3. A printed circuit board structure according to claim 1 or 2 including on the second outer surface a further pattern of metallic conductors and provided with a second layer of thermally conductive material placed within the ply structure adjacent the second outer surface to provide maximum heat transfer from electronic devices affixed to the metallic conductors of the further pattern.

4. A printed circuit board structure as claimed in claim 3 wherein the ply or plies between the second layer of thermally conductive material and the second outer surface is formed with apertures in areas between parts of the second conductor pattern, and the second thermally conductive layer has corresponding portions protruding into the apertures as least as far as the conductor carrying surface.

5. A printed circuit board structure according to any preceding claim including a multilayer interconnection system incorporated within the ply structure beneath the thermally conductive layer or layers.

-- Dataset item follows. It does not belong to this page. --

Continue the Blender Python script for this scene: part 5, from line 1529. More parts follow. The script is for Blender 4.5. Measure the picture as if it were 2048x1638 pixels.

6. A printed circuit board structure according to any preceding claim including plated through hole connections between the conductor layers, the plated through holes passing through clearance holes in the thermally conductive layer(s).

7. A printed circuit board assembly including two structures according to any preceding claim wherein one thermally conductive layer extends between and is common to both structures, the portion of the thermally conductive layer between the two structures being deformed so that the structures enclose a cooling channel through which a cooling medium can be forced.

8. A printed circuit board structure according to any preceding claim in which elastomer layers are interposed in the interface between the component mounting conductor pattern and the outer ply of dielectric material.

9. A printed circuit board structure according to any preceding claim wherein the thermally conductive layer is copper, aluminium or steel.

10. A printed circuit board structure substantially as described with reference to any one of the accompanying drawings.

11. Electronic equipment including a printed circuit board structure according to any preceding claim.